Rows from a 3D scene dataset
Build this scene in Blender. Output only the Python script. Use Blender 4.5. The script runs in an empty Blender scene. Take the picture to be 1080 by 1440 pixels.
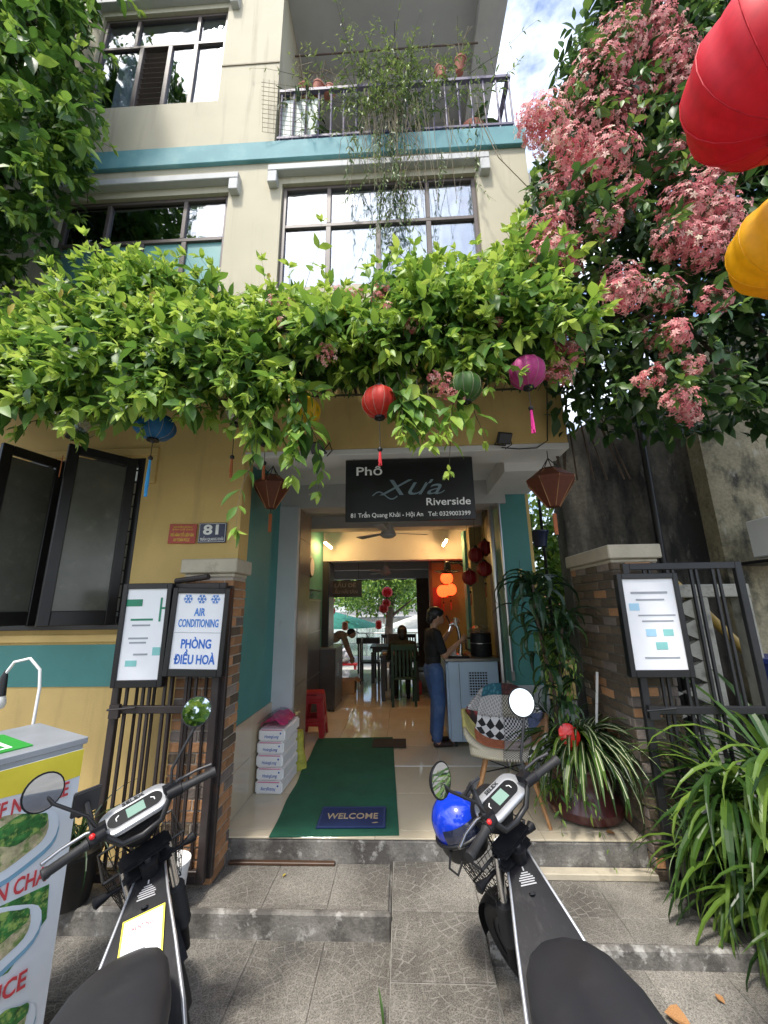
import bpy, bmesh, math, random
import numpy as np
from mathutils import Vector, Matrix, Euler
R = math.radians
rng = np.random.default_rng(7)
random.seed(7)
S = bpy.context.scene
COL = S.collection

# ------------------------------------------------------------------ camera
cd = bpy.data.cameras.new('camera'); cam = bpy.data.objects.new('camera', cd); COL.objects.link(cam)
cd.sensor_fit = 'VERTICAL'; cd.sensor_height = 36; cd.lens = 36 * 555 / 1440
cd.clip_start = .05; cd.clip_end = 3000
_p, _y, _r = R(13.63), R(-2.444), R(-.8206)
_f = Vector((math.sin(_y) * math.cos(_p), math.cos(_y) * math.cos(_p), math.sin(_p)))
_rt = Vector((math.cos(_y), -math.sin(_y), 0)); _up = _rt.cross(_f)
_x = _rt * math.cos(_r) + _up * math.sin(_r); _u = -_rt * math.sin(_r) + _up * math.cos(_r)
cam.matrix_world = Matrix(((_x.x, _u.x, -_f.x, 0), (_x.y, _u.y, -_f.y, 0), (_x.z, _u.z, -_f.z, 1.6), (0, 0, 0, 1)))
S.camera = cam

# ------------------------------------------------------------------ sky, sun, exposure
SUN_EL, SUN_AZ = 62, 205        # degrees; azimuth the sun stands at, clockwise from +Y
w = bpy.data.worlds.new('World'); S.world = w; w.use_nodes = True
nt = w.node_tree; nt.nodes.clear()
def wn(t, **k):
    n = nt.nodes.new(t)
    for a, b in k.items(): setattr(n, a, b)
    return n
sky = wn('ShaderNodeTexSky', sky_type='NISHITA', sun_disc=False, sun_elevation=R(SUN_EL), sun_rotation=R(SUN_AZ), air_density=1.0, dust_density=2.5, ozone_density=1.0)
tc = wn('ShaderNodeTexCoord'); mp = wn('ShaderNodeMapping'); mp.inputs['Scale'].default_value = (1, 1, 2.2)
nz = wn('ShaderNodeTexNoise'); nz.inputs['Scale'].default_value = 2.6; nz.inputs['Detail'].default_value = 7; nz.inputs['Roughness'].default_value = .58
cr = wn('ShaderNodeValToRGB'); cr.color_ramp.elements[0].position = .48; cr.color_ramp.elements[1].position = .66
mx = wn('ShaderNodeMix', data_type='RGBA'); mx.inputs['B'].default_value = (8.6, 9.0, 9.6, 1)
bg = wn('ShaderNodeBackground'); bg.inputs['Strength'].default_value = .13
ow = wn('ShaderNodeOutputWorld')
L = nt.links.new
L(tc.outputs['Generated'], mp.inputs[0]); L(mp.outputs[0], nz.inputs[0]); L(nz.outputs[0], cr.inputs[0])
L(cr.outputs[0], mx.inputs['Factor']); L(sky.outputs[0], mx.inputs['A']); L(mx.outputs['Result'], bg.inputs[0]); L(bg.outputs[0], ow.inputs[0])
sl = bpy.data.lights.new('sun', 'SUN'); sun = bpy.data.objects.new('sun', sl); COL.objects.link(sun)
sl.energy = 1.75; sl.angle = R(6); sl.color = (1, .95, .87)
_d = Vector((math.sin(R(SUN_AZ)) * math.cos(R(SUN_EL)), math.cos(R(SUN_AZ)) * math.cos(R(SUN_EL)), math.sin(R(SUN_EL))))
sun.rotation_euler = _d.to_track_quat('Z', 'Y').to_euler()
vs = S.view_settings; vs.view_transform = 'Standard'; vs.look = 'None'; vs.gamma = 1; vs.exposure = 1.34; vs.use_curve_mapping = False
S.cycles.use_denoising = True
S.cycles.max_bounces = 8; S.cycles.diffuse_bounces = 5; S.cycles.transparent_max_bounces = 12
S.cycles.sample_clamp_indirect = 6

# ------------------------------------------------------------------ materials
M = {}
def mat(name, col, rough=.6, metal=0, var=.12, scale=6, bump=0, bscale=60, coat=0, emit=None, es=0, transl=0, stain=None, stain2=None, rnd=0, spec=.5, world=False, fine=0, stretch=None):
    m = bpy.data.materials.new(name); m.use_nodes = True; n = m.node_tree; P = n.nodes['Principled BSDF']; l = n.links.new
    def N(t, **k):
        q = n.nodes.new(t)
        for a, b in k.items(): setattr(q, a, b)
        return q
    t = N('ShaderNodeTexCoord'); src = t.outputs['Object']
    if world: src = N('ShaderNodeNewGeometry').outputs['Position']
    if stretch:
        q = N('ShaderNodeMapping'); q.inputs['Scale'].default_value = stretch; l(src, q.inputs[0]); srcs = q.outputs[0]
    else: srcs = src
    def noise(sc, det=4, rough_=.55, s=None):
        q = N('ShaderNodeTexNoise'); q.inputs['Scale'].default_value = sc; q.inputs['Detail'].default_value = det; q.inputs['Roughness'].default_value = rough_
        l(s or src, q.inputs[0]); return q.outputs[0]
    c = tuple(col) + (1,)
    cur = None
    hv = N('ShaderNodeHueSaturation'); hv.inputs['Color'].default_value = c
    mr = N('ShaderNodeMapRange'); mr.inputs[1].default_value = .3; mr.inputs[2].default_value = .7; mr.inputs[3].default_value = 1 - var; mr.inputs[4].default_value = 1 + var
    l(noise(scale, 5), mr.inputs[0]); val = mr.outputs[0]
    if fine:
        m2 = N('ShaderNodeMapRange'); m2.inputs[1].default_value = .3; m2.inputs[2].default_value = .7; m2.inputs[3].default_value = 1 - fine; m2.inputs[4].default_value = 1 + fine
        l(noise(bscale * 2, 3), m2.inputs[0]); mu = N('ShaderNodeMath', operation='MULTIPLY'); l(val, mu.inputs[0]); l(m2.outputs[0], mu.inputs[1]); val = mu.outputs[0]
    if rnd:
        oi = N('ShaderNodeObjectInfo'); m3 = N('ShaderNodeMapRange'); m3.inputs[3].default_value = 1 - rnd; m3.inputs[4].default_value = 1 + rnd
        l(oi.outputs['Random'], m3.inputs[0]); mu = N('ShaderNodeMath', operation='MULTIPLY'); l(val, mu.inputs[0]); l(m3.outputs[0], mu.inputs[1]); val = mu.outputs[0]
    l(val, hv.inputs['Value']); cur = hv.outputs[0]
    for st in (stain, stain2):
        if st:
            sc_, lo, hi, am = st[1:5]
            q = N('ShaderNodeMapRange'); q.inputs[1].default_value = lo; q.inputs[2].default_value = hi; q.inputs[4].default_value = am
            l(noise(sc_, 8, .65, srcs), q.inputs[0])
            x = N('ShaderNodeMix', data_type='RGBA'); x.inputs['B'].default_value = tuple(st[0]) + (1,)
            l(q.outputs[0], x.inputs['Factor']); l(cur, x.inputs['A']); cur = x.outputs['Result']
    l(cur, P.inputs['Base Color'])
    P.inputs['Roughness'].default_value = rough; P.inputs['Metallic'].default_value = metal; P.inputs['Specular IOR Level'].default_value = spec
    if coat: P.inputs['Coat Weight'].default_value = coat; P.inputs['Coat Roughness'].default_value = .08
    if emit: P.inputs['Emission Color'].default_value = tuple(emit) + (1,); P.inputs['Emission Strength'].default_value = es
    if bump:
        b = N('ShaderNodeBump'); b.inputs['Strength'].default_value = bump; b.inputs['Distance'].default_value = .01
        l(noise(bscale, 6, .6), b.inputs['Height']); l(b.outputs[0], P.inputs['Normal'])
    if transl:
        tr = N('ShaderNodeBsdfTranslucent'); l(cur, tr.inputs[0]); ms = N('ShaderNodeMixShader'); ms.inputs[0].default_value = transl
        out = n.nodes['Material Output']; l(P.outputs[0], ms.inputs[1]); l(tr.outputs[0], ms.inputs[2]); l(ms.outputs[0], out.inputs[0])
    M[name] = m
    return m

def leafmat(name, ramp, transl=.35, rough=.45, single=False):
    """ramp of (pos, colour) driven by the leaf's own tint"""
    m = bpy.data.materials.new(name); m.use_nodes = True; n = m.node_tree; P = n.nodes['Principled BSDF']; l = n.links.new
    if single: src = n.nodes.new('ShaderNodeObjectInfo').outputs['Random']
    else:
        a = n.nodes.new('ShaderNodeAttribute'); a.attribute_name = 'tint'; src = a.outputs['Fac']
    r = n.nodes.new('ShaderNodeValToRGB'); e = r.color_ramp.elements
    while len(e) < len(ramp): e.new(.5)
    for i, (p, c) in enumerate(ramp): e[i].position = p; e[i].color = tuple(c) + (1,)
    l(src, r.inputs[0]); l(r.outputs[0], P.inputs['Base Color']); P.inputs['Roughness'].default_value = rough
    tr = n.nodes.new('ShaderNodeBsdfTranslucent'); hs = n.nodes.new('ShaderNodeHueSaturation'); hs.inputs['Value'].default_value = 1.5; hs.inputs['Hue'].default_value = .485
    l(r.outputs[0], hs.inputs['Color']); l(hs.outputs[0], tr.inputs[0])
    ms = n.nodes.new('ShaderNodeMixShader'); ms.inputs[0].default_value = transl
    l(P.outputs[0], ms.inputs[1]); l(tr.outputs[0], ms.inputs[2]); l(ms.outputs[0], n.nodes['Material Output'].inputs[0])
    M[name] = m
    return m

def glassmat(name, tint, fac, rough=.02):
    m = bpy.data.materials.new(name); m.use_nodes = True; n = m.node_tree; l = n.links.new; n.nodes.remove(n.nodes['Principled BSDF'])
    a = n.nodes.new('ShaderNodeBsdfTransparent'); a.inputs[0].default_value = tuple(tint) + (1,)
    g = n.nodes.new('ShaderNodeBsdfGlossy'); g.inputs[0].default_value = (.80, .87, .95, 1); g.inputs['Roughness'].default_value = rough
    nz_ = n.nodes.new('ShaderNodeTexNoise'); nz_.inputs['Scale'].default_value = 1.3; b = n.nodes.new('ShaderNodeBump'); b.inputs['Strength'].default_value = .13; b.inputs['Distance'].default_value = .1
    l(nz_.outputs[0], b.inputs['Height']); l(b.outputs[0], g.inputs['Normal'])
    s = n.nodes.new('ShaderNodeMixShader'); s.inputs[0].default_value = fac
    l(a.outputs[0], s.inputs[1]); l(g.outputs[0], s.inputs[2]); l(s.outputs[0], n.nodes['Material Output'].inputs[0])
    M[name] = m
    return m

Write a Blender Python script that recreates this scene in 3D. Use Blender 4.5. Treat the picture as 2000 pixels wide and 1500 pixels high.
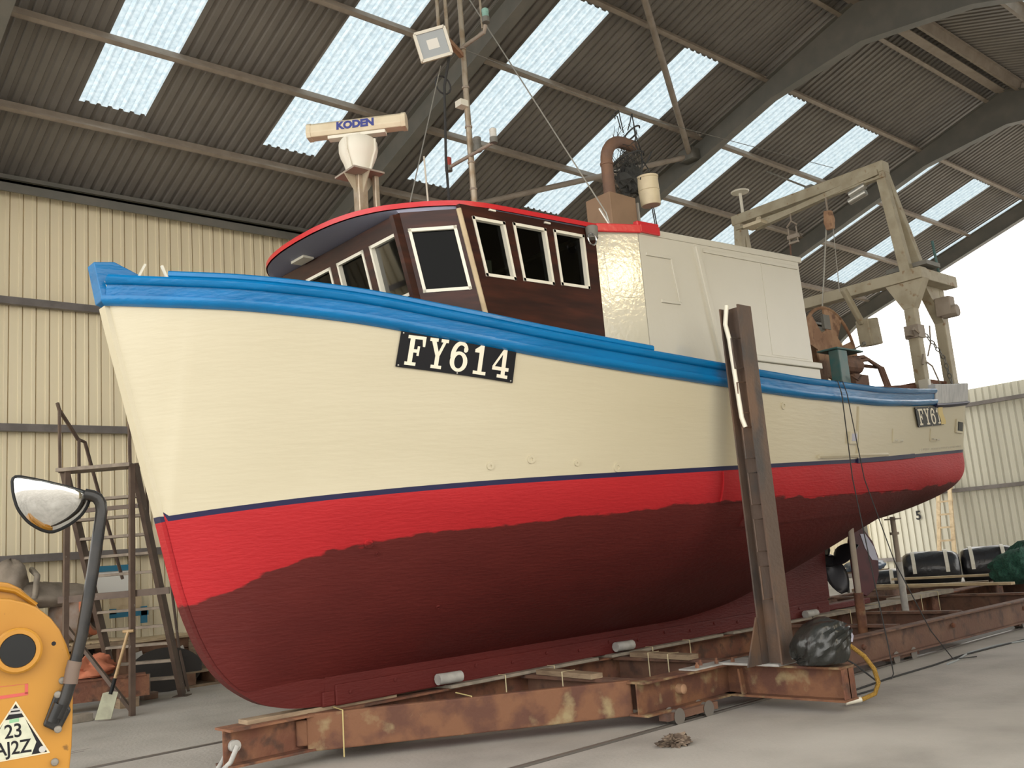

Work required
Reproduce the material above from its first line through the line containing "S.camera = cam", both ends included, and skip every picture.

Expected output
Build this scene in Blender. Output only the Python script. Use Blender 4.5. The script runs in an empty Blender scene. Take the picture to be 1080 by 1440 pixels.
import bpy, bmesh, math, random
import numpy as np
from mathutils import Vector, Matrix, Euler
R = math.radians
rng = np.random.default_rng(7)
random.seed(7)
S = bpy.context.scene
COL = S.collection

# ------------------------------------------------------------------ camera
cd = bpy.data.cameras.new('camera'); cam = bpy.data.objects.new('camera', cd); COL.objects.link(cam)
cd.sensor_fit = 'VERTICAL'; cd.sensor_height = 36; cd.lens = 36 * 555 / 1440
cd.clip_start = .05; cd.clip_end = 3000
_p, _y, _r = R(13.63), R(-2.444), R(-.8206)
_f = Vector((math.sin(_y) * math.cos(_p), math.cos(_y) * math.cos(_p), math.sin(_p)))
_rt = Vector((math.cos(_y), -math.sin(_y), 0)); _up = _rt.cross(_f)
_x = _rt * math.cos(_r) + _up * math.sin(_r); _u = -_rt * math.sin(_r) + _up * math.cos(_r)
cam.matrix_world = Matrix(((_x.x, _u.x, -_f.x, 0), (_x.y, _u.y, -_f.y, 0), (_x.z, _u.z, -_f.z, 1.6), (0, 0, 0, 1)))
S.camera = cam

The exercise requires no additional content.